Ainsi que la juridiction de renvoi l’a exposé, l’objectif de la loi ─ par ailleurs légitime ─ est de faire respecter la législation et la déontologie des journalistes par les sociétés de télévision, afin d’éviter qu’il soit porté atteinte à l’honneur ou à la vie privée des personnes dont l’image apparaît à l’écran. La Grèce a indiqué à l’audience qu’à l’époque de l’adoption de la loi, de nombreux journalistes étaient également actionnaires, possédant plus de 2,5 % de participations dans les sociétés de télévision.

La Cour observe que la loi hellénique prévoit d’autres sanctions plus appropriées, frappant non la simple détention du capital social, mais l’activité de la télévision ─ suspension ou interruption de la diffusion d’une émission, retrait de l’autorisation d’exploitation de la chaîne, sanctions à caractère éthique. Par ailleurs, supposer que tous les actionnaires d’une société anonyme sont des journalistes serait la négation même de la libre circulation des capitaux, qui vise les investissements effectués dans la seule intention de réaliser un placement financier et sans intention d’influer sur la gestion et le contrôle de l’entreprise.
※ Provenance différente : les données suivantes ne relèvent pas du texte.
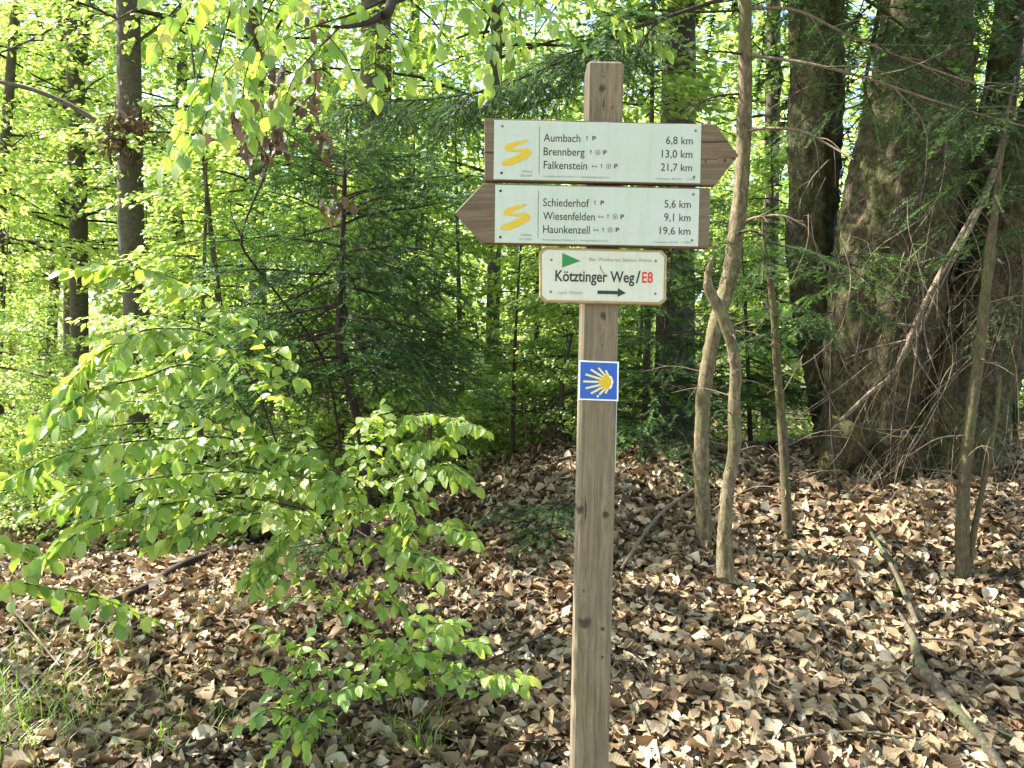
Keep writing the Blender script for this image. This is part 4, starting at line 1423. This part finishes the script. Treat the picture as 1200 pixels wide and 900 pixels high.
# fir branches around the foot of the post at left (a low bough on the slope)
LOW = ghit(640, 650)
lowf = thing('fir_sapling', 'tiny fir seedling drooping over the leaves just left of the post', 'fir sapling', LOW, 'small firs growing among the trunks')
bare_twig(lowf, LOW, [LOW - [0, 0, .02], LOW + [.02, .0, .12], LOW + [.05, 0, .26]], .006, .003, M_TWIG, 'trunk', 8, 5)
for az, ln, z in ((20, .4, .22), (200, .35, .2), (240, .4, .12), (-50, .36, .15), (150, .3, .1), (270, .3, .22), (60, .3, .2)):
    put_bough(lowf, LOW, LOW + [.03, 0, z], R(az), R(0), ln, (FBT + FB)[k % 4]); k += 1
LOW = ghit(600, 690)


# ------------------------------------------------------------------ broadleaf sprays
LM = []
for t in LEAF_N:
    q = MB()
    q.add(t[0], t[1][0], 0, t[0][:, :2])
    q.add(t[0][-3:], [[0, 2, 1]], 0, t[0][-3:, :2])
    LM.append(q.mesh('leaf', M_LEAF, True))


class Spray:
    """collects twigs and leaves of one plant"""
    def __init__(s, org, seed):
        s.tw, s.org, s.r = MB(), np.asarray(org, float), np.random.default_rng(seed)
        s.p, s.d, s.n, s.s = [], [], [], []

    def leaf(s, p, d, size, nh=None):
        s.p.append(p)
        s.d.append(d)
        s.n.append(nh if nh is not None else np.array([s.r.normal(0, .5), -.3 + s.r.normal(0, .5), 1.0]))
        s.s.append(size)

    def twig(s, pts, r0, r1, lsize, start=.15, gap=.035, side=True, hang=.45):
        pts = np.asarray(pts, float)
        L = np.linalg.norm(np.diff(pts, axis=0), axis=1).sum()
        n = max(8, int(L / .03))
        c = smooth_path(pts, n)
        tube(s.tw, c - s.org, np.linspace(r0, r1, n), 5)
        k = start
        sg = 1
        while k <= 1.0:
            i = min(n - 2, int(k * (n - 1)))
            p = c[i]
            T = unit(c[i + 1] - c[i])
            S = unit(np.cross([0, 0, 1.], T) + 1e-6)
            sg = -sg
            if side and s.r.uniform() < .42 and k < .85:
                ll = s.r.uniform(.10, .24) * (1.2 - k)
                e = unit(T + S * sg * s.r.uniform(.5, 1.1)) + [0, 0, s.r.uniform(-.25, .1)]
                s.twig([p, p + e * ll * .5, p + e * ll + [0, 0, -.25 * ll]], r1 * .9, .0007, lsize, .25, gap, False, hang)
            else:
                d = unit(T * s.r.uniform(.5, 1.) + S * sg * s.r.uniform(.5, 1.1)) + [0, 0, -s.r.uniform(.1, 1.1) * hang * 2]
                s.leaf(p, d, lsize * s.r.uniform(.7, 1.15))
            k += gap / L * s.r.uniform(.75, 1.25)
        s.leaf(c[-1], unit(c[-1] - c[-2]) + [0, 0, -.3], lsize)

    def build(s, parent, maxobj=290, twigname='twigs', twmat=M_TWIG):
        if s.tw.n:
            s.tw.obj(twigname, twmat, parent, True)
        Pp, Dd, Nn, Ss = map(np.array, (s.p, s.d, s.n, s.s))
        Rm = frames(Dd, Nn)
        size = Ss / Pp[:, 1]
        order = np.argsort(-size)
        ob = order[:maxobj]
        rest = order[maxobj:]
        for i in ob:
            M4 = Matrix.LocRotScale(Vector(Pp[i] - s.org), Matrix(Rm[i].tolist()).to_quaternion(), Vector([Ss[i]] * 3))
            link('leaf', LM[i % 3], parent, mat=M4)
        if len(rest):
            m2 = MB()
            scatter(m2, LEAF_N[0], Rm[rest], Pp[rest] - s.org, Ss[rest])
            m2.obj('foliage', M_LEAF2, parent, True, kind='stuff')
        print('leaves', len(Pp))


# beech shrub, left middle
gS = ghit(398, 640)
SHR = thing('beech_shrub', 'leafy light green beech shrub spreading over the lower left, rooted by the young fir', 'shrub', gS)
sp = Spray(gS, 3)
b0 = gS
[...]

Il en résulte que les principes de liberté d’établissement et de libre circulation des capitaux s’opposent à une réglementation nationale qui inflige des amendes pour violation de la législation et des règles de déontologie régissant le fonctionnement des chaînes de télévision, non seulement à la société titulaire d’une autorisation de créer et d’exploiter une chaîne de télévision, mais aussi conjointement et solidairement à l’ensemble des actionnaires qui détiennent un pourcentage d’actions supérieur à 2,5 %.